Given problem:
Collect each line of the entries that holds the string "pixels".

── Given records ──

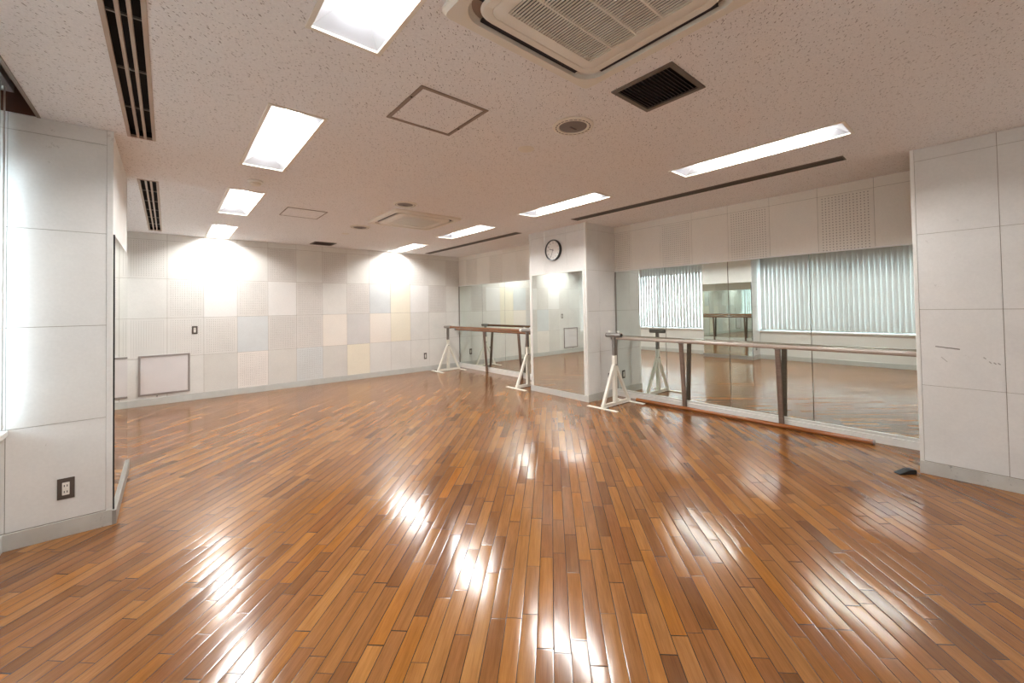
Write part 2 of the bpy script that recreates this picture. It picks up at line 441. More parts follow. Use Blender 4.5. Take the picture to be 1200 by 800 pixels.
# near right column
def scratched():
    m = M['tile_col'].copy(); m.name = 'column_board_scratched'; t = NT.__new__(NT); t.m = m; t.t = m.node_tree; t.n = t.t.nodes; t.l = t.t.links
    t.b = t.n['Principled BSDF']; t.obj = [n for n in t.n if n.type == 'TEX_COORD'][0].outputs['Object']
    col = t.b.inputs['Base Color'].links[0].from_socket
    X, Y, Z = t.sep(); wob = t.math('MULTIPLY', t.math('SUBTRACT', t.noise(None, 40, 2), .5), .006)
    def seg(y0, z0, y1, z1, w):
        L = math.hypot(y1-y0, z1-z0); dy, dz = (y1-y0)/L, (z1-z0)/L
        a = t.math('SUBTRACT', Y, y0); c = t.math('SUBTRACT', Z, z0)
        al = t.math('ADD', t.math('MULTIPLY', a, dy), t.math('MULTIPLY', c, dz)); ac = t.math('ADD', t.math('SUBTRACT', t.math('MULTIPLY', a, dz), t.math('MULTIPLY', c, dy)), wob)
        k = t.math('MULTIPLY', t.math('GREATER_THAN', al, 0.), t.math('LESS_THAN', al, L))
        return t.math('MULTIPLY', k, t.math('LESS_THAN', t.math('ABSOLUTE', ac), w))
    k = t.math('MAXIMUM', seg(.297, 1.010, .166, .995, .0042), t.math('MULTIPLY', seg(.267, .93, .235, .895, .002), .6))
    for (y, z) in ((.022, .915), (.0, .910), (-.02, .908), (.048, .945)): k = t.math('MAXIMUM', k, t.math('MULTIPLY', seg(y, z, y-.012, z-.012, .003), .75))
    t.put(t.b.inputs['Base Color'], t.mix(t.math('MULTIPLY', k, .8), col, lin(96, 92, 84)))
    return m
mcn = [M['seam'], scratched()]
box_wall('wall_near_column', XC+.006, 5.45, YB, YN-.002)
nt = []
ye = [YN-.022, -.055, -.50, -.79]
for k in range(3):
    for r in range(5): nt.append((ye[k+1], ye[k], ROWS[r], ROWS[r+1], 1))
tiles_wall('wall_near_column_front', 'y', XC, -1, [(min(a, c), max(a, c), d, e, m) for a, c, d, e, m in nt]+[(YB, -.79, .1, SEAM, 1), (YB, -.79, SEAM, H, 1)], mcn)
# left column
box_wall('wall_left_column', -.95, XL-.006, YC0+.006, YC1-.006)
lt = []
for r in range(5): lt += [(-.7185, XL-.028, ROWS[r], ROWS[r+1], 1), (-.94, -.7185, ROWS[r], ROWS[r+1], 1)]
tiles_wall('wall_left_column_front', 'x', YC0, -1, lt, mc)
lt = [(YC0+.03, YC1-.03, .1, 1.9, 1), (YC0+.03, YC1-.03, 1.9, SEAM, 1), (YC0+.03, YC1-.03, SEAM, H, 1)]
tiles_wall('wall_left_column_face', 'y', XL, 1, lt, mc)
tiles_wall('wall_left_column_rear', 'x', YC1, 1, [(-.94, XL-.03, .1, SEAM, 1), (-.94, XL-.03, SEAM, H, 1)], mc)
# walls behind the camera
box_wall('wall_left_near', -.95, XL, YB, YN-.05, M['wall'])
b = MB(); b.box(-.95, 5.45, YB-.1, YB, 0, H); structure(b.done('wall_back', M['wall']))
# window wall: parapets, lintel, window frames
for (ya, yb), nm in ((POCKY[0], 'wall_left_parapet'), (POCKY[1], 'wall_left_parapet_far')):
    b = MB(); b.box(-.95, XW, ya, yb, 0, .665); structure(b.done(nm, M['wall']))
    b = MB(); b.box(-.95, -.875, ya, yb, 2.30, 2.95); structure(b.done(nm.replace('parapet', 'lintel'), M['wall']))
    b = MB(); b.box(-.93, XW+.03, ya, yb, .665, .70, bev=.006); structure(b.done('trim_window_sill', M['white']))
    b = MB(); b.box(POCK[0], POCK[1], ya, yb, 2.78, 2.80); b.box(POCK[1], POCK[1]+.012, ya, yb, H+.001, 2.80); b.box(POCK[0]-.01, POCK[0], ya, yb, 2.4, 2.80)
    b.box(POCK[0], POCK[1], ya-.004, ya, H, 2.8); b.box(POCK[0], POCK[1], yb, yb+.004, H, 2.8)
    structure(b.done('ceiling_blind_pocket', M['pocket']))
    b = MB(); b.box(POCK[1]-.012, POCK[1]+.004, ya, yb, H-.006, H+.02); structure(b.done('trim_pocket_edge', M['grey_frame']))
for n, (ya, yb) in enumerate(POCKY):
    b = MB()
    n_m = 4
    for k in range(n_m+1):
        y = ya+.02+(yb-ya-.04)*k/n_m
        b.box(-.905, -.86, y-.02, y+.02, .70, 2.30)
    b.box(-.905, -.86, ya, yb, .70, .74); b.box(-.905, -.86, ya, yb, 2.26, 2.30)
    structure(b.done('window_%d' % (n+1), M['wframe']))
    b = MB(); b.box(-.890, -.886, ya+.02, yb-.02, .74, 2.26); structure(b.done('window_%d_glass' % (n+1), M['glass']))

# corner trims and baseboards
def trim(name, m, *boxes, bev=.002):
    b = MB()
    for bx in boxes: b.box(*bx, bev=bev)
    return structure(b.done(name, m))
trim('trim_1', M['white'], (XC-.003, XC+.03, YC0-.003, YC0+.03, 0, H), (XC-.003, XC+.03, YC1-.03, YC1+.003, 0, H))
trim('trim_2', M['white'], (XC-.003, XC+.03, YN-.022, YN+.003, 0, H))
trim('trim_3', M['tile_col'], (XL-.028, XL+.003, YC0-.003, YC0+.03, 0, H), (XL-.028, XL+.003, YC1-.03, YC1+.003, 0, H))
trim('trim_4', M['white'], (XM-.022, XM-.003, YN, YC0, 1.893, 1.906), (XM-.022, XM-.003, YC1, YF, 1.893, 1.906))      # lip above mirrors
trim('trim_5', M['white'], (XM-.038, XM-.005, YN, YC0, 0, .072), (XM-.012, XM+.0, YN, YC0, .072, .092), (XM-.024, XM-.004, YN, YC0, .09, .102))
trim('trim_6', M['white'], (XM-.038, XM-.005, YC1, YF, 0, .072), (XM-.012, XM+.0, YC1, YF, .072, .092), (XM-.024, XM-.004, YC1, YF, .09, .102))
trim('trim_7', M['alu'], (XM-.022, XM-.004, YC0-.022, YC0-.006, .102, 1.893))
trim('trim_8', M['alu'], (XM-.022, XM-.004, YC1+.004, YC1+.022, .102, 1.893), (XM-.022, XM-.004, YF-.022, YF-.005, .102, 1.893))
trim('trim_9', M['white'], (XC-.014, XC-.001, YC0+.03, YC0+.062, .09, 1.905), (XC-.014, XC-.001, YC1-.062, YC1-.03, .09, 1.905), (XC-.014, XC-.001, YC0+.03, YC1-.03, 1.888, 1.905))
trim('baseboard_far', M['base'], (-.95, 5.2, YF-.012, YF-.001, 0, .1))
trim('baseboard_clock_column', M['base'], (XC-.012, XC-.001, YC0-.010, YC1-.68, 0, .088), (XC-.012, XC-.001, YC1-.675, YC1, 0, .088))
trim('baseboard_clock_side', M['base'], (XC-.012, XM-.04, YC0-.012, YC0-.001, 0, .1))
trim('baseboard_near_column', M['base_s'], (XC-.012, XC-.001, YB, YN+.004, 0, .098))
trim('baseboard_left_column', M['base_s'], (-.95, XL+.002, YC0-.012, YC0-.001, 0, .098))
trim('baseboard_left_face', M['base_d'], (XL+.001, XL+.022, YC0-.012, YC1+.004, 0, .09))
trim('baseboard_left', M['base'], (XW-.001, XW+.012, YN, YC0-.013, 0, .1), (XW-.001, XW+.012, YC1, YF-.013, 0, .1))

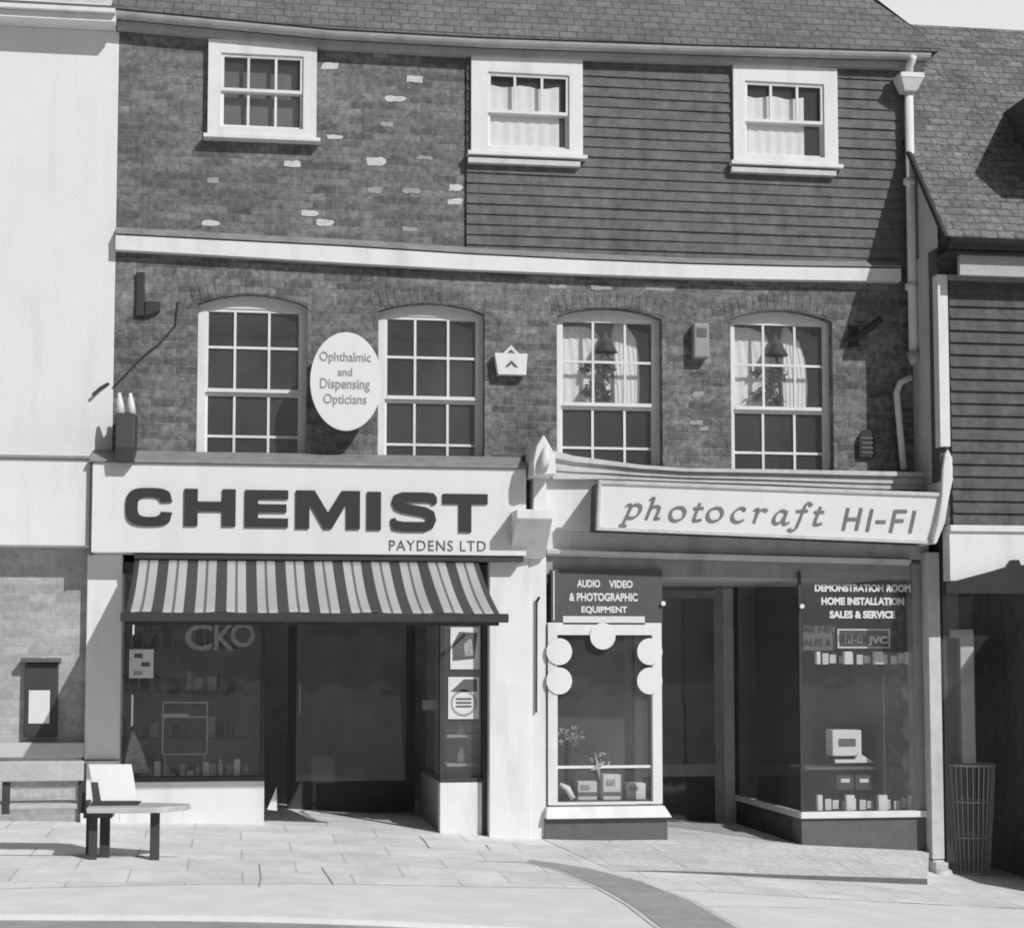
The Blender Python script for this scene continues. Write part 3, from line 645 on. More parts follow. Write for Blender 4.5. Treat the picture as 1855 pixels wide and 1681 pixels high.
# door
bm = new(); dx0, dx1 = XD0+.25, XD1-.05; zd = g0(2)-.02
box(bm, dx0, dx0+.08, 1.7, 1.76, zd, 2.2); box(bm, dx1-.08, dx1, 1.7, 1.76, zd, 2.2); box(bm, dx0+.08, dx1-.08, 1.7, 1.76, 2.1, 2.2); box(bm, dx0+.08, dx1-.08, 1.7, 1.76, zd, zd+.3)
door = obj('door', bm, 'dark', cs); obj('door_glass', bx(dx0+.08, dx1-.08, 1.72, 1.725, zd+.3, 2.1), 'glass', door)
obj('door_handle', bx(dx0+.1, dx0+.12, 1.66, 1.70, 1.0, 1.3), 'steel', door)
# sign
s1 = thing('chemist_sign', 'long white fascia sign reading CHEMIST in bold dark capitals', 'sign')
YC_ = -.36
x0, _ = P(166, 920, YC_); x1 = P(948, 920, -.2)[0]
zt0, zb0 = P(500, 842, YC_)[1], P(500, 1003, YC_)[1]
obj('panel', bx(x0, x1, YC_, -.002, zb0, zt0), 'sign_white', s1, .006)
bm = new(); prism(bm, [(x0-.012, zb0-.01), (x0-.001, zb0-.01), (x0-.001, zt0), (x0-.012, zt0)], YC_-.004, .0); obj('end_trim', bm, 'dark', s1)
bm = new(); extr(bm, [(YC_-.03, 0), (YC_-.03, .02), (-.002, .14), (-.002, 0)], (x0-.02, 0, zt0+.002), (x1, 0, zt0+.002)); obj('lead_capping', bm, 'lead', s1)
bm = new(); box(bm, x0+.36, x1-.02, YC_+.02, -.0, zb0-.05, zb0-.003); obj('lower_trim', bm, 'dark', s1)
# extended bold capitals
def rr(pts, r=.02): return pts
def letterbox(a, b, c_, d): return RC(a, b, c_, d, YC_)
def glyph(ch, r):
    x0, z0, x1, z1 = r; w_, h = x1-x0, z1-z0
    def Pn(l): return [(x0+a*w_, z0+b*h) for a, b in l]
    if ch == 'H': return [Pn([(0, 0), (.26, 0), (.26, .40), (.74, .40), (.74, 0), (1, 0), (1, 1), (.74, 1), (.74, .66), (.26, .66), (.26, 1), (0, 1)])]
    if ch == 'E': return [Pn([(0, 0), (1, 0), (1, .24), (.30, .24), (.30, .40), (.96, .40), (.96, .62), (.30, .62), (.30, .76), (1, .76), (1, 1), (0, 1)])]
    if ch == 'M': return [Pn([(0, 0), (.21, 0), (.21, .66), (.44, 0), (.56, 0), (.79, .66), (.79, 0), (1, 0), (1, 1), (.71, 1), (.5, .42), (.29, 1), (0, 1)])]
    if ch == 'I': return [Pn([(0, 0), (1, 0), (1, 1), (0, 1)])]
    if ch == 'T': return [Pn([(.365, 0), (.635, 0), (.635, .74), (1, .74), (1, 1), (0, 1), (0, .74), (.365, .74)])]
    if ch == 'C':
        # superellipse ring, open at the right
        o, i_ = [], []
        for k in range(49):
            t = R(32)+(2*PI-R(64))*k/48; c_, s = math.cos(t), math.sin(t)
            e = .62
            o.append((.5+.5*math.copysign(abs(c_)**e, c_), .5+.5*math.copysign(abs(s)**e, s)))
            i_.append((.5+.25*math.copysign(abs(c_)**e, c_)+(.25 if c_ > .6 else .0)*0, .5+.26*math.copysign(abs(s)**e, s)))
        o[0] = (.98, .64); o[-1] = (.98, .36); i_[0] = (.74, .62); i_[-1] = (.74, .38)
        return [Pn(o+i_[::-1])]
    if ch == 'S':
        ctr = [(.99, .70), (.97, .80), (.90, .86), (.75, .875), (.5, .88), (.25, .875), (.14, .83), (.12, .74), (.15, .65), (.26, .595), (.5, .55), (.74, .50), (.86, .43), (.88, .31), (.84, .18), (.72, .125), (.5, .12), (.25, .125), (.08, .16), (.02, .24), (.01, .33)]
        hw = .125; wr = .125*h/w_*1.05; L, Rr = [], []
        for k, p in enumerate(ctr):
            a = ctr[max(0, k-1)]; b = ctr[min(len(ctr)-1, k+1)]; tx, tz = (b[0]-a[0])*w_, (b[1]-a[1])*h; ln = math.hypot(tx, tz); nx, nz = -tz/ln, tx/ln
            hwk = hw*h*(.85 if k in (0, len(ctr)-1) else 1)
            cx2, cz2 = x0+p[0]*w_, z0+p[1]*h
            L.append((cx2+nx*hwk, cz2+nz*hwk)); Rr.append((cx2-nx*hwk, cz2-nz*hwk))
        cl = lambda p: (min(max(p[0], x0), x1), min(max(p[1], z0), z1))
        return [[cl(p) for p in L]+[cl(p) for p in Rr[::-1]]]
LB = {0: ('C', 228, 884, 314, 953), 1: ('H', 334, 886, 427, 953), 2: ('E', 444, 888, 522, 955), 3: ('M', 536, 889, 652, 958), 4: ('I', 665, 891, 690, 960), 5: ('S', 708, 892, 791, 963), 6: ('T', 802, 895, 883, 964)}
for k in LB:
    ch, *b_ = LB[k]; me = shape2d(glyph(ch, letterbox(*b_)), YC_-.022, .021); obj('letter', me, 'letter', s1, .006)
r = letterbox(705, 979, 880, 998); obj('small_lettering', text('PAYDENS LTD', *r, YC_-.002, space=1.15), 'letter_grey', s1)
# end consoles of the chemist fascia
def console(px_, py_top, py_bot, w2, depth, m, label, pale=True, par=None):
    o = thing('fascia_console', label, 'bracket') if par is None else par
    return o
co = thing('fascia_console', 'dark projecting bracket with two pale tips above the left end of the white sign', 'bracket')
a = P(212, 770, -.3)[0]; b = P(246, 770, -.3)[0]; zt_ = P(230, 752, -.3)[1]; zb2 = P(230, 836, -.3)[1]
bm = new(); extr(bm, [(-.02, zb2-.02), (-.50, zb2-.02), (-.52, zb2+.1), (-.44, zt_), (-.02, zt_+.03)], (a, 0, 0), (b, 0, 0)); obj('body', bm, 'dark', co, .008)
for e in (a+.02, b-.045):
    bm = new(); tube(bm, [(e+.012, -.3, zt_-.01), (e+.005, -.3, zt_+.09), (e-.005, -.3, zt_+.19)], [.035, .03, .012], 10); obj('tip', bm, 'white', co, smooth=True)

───

Answer for this exercise:
Write part 2 of the bpy script that recreates this picture. It picks up at line 441. More parts follow. Use Blender 4.5. Take the picture to be 1200 by 800 pixels.
The Blender Python script for this scene continues. Write part 3, from line 645 on. More parts follow. Write for Blender 4.5. Treat the picture as 1855 pixels wide and 1681 pixels high.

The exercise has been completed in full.